▶ **Written problem**
Exactly the lines from the line with "The Blender Python" to the line with "mesh('gravel_and_leaf_litter',v,f,M['gravel'])" should be extracted, both included, with no other lines.

▶ **Material for the task**
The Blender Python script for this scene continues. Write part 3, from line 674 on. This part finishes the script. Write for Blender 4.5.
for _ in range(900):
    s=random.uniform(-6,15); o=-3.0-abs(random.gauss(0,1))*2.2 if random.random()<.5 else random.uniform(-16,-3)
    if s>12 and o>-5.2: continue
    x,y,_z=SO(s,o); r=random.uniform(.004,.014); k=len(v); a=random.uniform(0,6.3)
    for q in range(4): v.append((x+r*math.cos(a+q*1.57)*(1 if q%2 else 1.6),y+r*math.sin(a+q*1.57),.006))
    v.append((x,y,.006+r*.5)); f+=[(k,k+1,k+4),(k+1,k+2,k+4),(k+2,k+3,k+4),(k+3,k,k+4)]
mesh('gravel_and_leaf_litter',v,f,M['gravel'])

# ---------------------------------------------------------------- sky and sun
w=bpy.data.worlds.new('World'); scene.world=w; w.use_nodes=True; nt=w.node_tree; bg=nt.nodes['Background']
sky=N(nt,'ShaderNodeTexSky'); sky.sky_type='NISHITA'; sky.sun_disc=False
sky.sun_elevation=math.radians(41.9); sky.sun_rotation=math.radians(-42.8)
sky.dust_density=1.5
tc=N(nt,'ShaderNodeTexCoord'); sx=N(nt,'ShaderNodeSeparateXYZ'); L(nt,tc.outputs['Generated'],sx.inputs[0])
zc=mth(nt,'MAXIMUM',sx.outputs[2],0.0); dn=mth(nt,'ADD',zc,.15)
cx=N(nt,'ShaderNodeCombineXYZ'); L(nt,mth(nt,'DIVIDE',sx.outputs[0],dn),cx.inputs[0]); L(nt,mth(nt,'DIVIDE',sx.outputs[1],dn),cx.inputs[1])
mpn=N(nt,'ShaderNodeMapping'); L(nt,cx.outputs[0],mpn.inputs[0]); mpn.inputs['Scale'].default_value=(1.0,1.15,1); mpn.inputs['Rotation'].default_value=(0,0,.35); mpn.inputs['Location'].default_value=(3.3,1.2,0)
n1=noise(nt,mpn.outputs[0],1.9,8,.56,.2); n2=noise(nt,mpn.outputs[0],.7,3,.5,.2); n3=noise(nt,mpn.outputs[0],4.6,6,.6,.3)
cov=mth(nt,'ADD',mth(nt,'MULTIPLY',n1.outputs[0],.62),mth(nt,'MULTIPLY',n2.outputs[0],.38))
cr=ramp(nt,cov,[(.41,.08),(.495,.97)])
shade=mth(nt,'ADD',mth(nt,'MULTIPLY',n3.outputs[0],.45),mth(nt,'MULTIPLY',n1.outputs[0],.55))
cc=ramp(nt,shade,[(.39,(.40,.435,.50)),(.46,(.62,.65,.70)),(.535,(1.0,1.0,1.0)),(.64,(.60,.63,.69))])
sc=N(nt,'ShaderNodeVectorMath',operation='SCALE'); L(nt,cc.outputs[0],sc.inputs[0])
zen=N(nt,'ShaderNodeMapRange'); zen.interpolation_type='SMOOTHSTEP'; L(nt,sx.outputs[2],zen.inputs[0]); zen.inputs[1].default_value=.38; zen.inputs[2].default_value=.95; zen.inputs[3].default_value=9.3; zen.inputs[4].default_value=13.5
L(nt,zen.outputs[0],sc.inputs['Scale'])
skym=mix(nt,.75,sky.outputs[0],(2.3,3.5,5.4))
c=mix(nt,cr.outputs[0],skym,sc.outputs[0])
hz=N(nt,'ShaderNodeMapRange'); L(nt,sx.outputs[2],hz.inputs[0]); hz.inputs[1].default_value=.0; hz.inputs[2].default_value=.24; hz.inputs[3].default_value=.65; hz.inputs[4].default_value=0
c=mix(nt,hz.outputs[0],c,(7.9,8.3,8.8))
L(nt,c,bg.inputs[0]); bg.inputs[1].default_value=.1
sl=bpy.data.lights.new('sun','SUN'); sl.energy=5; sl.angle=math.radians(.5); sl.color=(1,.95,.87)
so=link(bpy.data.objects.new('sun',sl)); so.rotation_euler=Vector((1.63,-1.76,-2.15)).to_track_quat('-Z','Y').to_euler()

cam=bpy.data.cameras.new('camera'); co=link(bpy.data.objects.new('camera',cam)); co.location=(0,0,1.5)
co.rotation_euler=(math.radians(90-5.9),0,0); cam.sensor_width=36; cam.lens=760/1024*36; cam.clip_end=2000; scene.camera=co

==

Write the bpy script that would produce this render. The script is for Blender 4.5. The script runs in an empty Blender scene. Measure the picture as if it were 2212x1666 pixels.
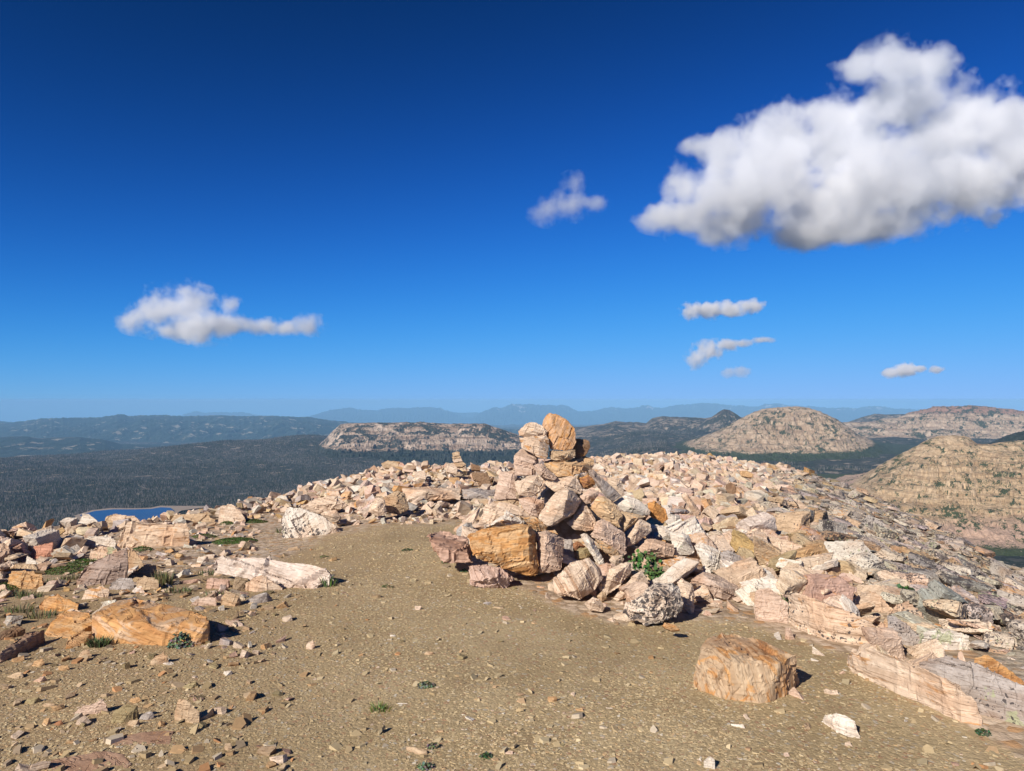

▶ **Result**
The Blender Python script for this scene continues. Write part 3, from line 674 on. This part finishes the script. Write for Blender 4.5.
for _ in range(900):
    s=random.uniform(-6,15); o=-3.0-abs(random.gauss(0,1))*2.2 if random.random()<.5 else random.uniform(-16,-3)
    if s>12 and o>-5.2: continue
    x,y,_z=SO(s,o); r=random.uniform(.004,.014); k=len(v); a=random.uniform(0,6.3)
    for q in range(4): v.append((x+r*math.cos(a+q*1.57)*(1 if q%2 else 1.6),y+r*math.sin(a+q*1.57),.006))
    v.append((x,y,.006+r*.5)); f+=[(k,k+1,k+4),(k+1,k+2,k+4),(k+2,k+3,k+4),(k+3,k,k+4)]
mesh('gravel_and_leaf_litter',v,f,M['gravel'])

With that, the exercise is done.